• _REQUIREMENTS_: Repeat everything from the first line of the listing below through the line that contains "garment('coverall', grow(R14, [k", exactly. Leave out pictures.

• _COLLECTED DATA_:
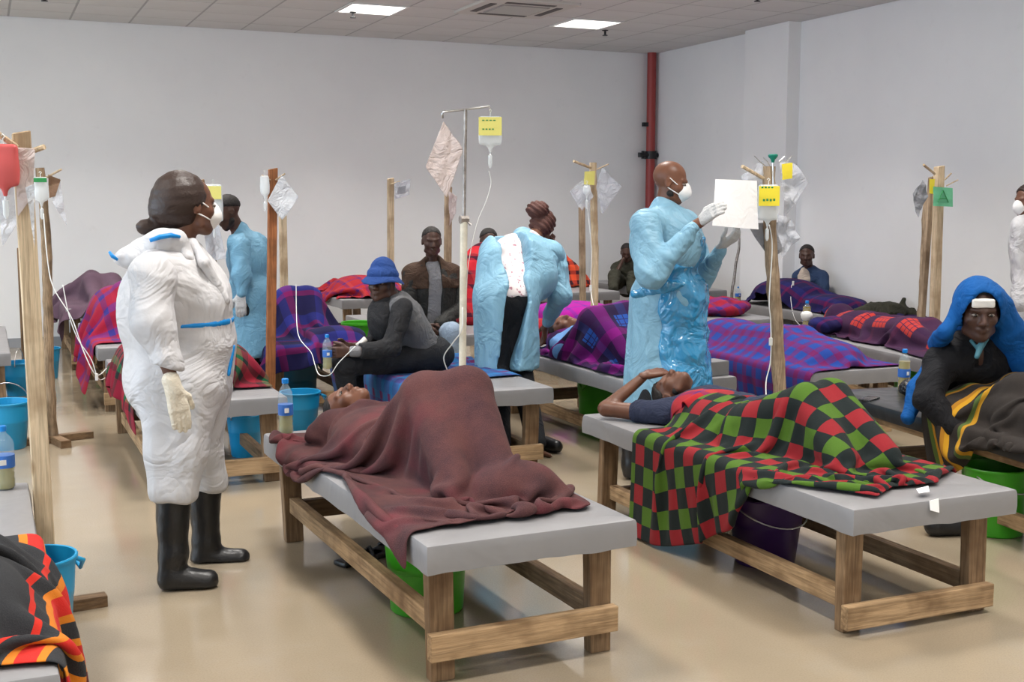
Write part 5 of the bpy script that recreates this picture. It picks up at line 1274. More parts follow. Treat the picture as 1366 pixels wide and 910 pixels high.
# ---- helper in white at the right edge
J14 = dict(head=(7.236, 6.800, 1.579), neck=(7.307, 6.800, 1.432), pel=(7.381, 6.800, 0.812), sL=(7.093, 6.680, 1.362), sR=(7.638, 7.000, 1.363), eL=(7.078, 6.660, 1.056), wL=(7.031, 6.600, 0.810), hL=(7.287, 6.750, 0.732), hR=(7.544, 6.900, 0.711), kL=(7.315, 6.750, 0.327), kR=(7.573, 6.900, 0.295), aL=(6.466, 5.917, 0.090), aR=(6.624, 5.974, 0.090))
R14 = body(J14, 1.05); h14 = Head((7.252, 6.800, 1.567), (-.95, .1, -.1), hs=1.0)
p14 = person('helper in a white coverall cut off by the right edge of the picture', R14, h14, M_SK1, hh=.010, hb=.022, foot=feet(J14, (-1, 0, 0)))
h14.hair(p14, M_HAIRB, grow=.012, h=.012); h14.mask(p14)
garment('coverall', grow(R14, [k for k in ALLR if k != 'neck'], .04) + [cone((7.322, 6.800, 1.443), (7.343, 6.800, 1.357), .07, .11, .03)], .014, M_COVERALL, p14, wrinkle=wr(141, 15, .012))

# ------------------------------------------------------------ posts, drips, buckets, bottles
M_PLASTIC = crumple('clear_plastic_sheet', (0.72, 0.75, 0.82), 0.22, 14, 0.8, spec=0.7, alpha=0.42)
M_PLASTICW = crumple('milky_plastic', (0.74, 0.76, 0.80), 0.35, 12, 0.6, alpha=0.85)
M_PLASTICP = crumple('pinkish_plastic', (0.70, 0.60, 0.58), 0.35, 12, 0.6, alpha=0.80)
M_PLASTICG = crumple('grey_plastic', (0.30, 0.31, 0.34), 0.4, 12, 0.5, alpha=0.9)
M_CLEAR = plain('clear_bottle', (0.45, 0.55, 0.62), 0.06, spec=0.9, alpha=0.22)
M_CLEARW = plain('clear_drip_bag', (0.78, 0.82, 0.84), 0.12, spec=0.8, alpha=0.55)
M_YELLIQ = plain('yellow_drink', (0.42, 0.30, 0.015), 0.1, spec=0.7, alpha=0.9)
M_PALELIQ = plain('pale_yellow_drink', (0.36, 0.30, 0.045), 0.1, spec=0.7, alpha=0.8)
M_YELBAG = plain('yellow_label', (0.80, 0.66, 0.04), 0.5)
M_YELPALE = plain('pale_yellow_label', (0.72, 0.66, 0.18), 0.5)
M_GREENP = plain('mint_note', (0.16, 0.52, 0.30), 0.8)
M_GREENINK = plain('green_ink', (0.02, 0.22, 0.06), 0.7)
M_BLUEB = plain('blue_bucket_plastic', (0.010, 0.27, 0.52), 0.35, spec=0.5, sss=0.0)
M_BLUEB_SHADE = plain('shaded_blue_bucket_plastic', (0.003, 0.075, 0.13), 0.45)  # blue bucket plastic with the shade under the bed put into its colour
M_GREENB = plain('green_bucket_plastic', (0.045, 0.33, 0.012), 0.35)
M_PURPB = plain('purple_bucket_plastic', (0.040, 0.012, 0.085), 0.35)
M_CAP = plain('blue_cap', (0.0, 0.20, 0.62), 0.4)
M_LABELB = plain('blue_bottle_label', (0.03, 0.13, 0.45), 0.5)
M_PAPER = crumple('white_paper', (0.92, 0.92, 0.94), 0.5, 9, 0.15)
M_PINK = plain('pink_red_bag', (0.62, 0.10, 0.10), 0.4, alpha=0.9)
M_BROWNP = crumple('brown_paper', (0.22, 0.13, 0.08), 0.8, 12, 0.4)
M_BLACKBAG = crumple('black_plastic_bag', (0.012, 0.012, 0.014), 0.25, 12, 0.9, spec=0.7)
M_BARK = wood('rough_barked_pole', (0.20, 0.13, 0.075), (0.38, 0.27, 0.17), 2, 1.6, 0.8, dark=(0.03, 0.018, 0.01))
M_ROUGH = wood('rough_pole', (0.36, 0.255, 0.165), (0.50, 0.375, 0.25), 2, 1.3, 0.8, dark=(0.14, 0.09, 0.05))
M_ORANGEW = wood('orange_brown_timber', (0.30, 0.10, 0.035), (0.40, 0.15, 0.055), 2)
M_PALEW = wood('pale_stick', (0.56, 0.42, 0.27), (0.70, 0.55, 0.37), 2, dark=(0.30, 0.20, 0.11))
M_TUBE = plain('clear_tubing', (0.75, 0.76, 0.74), 0.3, spec=0.6)
M_CREAMP = plain('cream_painted_tube', (0.62, 0.58, 0.48), 0.45, var=0.12, vsc=30)
M_RUSTY = plain('worn_steel', (0.32, 0.29, 0.27), 0.4, metal=0.7, var=0.35, vsc=30)
M_GKNOB = plain('green_knob', (0.0, 0.20, 0.14), 0.4)

def timber_post(label, top, foot, w, mat, kind='square', name='wooden_post', seed=0, d=None, base=None, pegs=()):
    t = empty(name, (foot[0], foot[1], 0), 0, label, 'post', 'wooden drip posts')
    o = np.array((foot[0], foot[1], 0.0)); top = np.array(top, float) - o; r = random.Random(seed); d = d or w * .8
    if kind == 'square':
        z0 = 0.045 if base else 0.0; b = top * 0; b = np.array([0, 0, z0])
        pts = [(b[0] + x * w / 2, b[1] + y * d / 2, b[2]) for x, y in ((-1, -1), (1, -1), (1, 1), (-1, 1))] + [(top[0] + x * w / 2 * .96, top[1] + y * d / 2, top[2] + .006 * x) for x, y in ((-1, -1), (1, -1), (1, 1), (-1, 1))]
        m = MB().hexa(pts); bmesh.ops.bevel(m.bm, geom=m.bm.edges[:], offset=.004, segments=1, affect='EDGES'); m.build('pole', mat, t)
    else:
        n = 26; P_ = []; R_ = []
        for i in range(n):
            q = i / (n - 1); P_.append((top[0] * q + r.uniform(-1, 1) * .004 + .008 * math.sin(q * 7 + seed), top[1] * q + r.uniform(-1, 1) * .004, top[2] * q + (0.0 if q else .0)))
            R_.append(w / 2 * (1.06 - .12 * q) * r.uniform(.93, 1.07))
        MB().tube(P_, R_, 12).build('pole', mat, t, smooth=True, angle=50)
    if base:
        L, a = base
        for k, z in ((0, .0275), (1, .0225 if 0 else .0275)):
            ang = a + k * PI / 2
            if k == 0: MB().box((0, 0, .0225), (L, .06, .045), rot=ang, bevel=.003).build('foot', W_DARK[0], t)
            else:
                for s in (-1, 1): MB().box((s * (L / 4 + .02) * math.cos(ang), s * (L / 4 + .02) * math.sin(ang), .0225), (L / 2 - .04, .06, .045), rot=ang, bevel=.003).build('foot', W_MID[0], t)
    for a, b, rr in pegs:
        MB().tube([np.array(a) - o, np.array(b) - o], rr, 8).build('peg', M_PALEW, t, smooth=True, angle=40)
    return t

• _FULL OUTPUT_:
Write part 5 of the bpy script that recreates this picture. It picks up at line 1274. More parts follow. Treat the picture as 1366 pixels wide and 910 pixels high.
# ---- helper in white at the right edge
J14 = dict(head=(7.236, 6.800, 1.579), neck=(7.307, 6.800, 1.432), pel=(7.381, 6.800, 0.812), sL=(7.093, 6.680, 1.362), sR=(7.638, 7.000, 1.363), eL=(7.078, 6.660, 1.056), wL=(7.031, 6.600, 0.810), hL=(7.287, 6.750, 0.732), hR=(7.544, 6.900, 0.711), kL=(7.315, 6.750, 0.327), kR=(7.573, 6.900, 0.295), aL=(6.466, 5.917, 0.090), aR=(6.624, 5.974, 0.090))
R14 = body(J14, 1.05); h14 = Head((7.252, 6.800, 1.567), (-.95, .1, -.1), hs=1.0)
p14 = person('helper in a white coverall cut off by the right edge of the picture', R14, h14, M_SK1, hh=.010, hb=.022, foot=feet(J14, (-1, 0, 0)))
h14.hair(p14, M_HAIRB, grow=.012, h=.012); h14.mask(p14)
garment('coverall', grow(R14, [k for k in ALLR if k != 'neck'], .04) + [cone((7.322, 6.800, 1.443), (7.343, 6.800, 1.357), .07, .11, .03)], .014, M_COVERALL, p14, wrinkle=wr(141, 15, .012))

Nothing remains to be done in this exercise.